|
|
|
|
|
by chaboud
795 days ago
|
|
That’s a bit like saying you know C++ but not streams or templates, or C but not floating point operations. It’s probably worth learning STL. Anyway, the reason to use move instead of copy is for performance. Move constructors are faster because they can leave the source object modified (e.g., take over control of a pointer to deep contents). This falls apart when the move constructor can throw, because the container might be part way through a resize when this happens, leaving the object before the exception modified and the code in an unrecoverable state. Basically, unless we can be super duper 100% certain we’re going to make it through the operation without throwing an exception, we’re going to copy, leaving the objects in question in an unaltered state, and holding to the promises of the standard. |
|
However thanks for explaining the issue. This one is obvious and I just completely failed to think about how you ensure the source object is in a safe state if an exception occurs part way through moving the source data.
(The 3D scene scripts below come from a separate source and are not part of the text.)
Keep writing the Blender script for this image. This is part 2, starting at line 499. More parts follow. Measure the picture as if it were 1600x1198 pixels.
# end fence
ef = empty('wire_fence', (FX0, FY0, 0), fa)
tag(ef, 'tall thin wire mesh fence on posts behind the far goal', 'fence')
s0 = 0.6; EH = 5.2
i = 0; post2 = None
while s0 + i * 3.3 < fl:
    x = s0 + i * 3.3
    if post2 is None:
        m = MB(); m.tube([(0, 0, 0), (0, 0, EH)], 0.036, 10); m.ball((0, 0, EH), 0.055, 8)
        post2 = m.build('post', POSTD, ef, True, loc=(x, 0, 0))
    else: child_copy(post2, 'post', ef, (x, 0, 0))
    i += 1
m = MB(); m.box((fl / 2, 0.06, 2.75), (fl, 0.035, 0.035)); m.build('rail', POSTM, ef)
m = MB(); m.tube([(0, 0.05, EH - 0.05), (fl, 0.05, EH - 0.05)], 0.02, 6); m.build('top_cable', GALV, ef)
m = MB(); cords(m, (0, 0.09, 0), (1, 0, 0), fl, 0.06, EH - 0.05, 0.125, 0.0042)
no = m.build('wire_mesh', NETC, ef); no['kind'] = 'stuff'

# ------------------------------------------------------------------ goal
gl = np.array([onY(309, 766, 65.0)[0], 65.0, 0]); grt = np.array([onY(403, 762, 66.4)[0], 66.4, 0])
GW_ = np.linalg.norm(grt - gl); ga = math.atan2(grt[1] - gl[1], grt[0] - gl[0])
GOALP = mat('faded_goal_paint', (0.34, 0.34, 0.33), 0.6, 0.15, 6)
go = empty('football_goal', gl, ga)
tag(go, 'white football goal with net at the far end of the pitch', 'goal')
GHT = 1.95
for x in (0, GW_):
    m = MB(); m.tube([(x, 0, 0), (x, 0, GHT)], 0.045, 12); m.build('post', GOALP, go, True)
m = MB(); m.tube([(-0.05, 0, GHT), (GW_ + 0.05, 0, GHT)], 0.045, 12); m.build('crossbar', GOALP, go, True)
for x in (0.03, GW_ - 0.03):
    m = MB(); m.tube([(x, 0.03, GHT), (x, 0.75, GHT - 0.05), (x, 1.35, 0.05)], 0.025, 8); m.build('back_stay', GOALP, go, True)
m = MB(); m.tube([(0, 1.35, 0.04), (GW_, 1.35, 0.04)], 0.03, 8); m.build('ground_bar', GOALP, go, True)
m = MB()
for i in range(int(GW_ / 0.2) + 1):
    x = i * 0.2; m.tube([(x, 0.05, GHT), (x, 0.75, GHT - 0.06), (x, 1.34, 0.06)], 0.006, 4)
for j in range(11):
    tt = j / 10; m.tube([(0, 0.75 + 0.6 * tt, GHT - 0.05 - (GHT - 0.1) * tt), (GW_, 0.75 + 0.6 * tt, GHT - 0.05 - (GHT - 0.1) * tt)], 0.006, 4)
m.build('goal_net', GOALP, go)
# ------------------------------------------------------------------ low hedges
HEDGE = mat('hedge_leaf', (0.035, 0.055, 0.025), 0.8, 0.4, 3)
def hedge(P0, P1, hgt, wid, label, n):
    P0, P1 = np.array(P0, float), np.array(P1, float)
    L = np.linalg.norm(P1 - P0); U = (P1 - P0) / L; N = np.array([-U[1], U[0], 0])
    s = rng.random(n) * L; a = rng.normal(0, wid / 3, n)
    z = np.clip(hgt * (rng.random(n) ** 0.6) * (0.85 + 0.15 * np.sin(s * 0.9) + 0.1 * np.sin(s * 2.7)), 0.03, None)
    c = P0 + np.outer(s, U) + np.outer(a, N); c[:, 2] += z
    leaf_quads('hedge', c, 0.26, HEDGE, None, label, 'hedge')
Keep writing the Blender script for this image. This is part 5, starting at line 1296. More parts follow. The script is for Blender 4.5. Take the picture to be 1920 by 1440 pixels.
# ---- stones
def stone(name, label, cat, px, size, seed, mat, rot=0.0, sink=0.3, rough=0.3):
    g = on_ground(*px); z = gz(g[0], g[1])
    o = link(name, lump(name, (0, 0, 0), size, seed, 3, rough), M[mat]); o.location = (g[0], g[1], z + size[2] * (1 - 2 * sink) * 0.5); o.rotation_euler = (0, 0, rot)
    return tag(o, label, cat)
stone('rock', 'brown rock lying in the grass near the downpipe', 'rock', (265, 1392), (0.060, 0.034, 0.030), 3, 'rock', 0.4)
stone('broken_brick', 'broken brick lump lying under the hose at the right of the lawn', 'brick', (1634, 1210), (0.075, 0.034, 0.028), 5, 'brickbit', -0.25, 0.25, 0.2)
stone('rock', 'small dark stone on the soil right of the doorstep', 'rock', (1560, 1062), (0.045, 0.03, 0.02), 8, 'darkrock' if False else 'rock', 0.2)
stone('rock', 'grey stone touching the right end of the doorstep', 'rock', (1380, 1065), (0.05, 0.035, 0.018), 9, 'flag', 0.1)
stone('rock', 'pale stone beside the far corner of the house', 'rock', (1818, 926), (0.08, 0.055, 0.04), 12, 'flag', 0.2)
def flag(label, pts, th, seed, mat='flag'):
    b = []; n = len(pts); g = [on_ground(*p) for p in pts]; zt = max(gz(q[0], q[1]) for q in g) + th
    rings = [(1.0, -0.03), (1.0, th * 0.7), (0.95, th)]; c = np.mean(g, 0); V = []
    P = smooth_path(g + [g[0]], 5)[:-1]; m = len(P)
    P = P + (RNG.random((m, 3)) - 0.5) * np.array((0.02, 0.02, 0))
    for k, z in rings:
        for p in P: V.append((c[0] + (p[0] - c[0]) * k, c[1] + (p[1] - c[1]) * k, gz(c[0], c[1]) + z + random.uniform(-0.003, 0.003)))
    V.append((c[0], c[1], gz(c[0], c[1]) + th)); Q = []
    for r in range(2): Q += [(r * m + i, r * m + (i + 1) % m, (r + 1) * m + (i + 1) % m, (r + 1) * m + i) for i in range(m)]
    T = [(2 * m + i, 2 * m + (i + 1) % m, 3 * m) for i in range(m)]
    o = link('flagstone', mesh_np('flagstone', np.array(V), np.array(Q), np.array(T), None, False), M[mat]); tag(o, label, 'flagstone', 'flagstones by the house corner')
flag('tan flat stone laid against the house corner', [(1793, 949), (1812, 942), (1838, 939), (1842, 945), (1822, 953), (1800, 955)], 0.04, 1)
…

It seems to imply the old MSVC behaviour was incorrect in such a scenario, but I hadn’t considered that possibility so assumed it was correct and therefore didn’t think of why this behaviour is required.
My solution is of course to simply not allow exceptions because the c++ model of everything implicitly throwing is just as annoying as Java’s “let’s explicitly annotate everything” model albeit with different paths to sadness.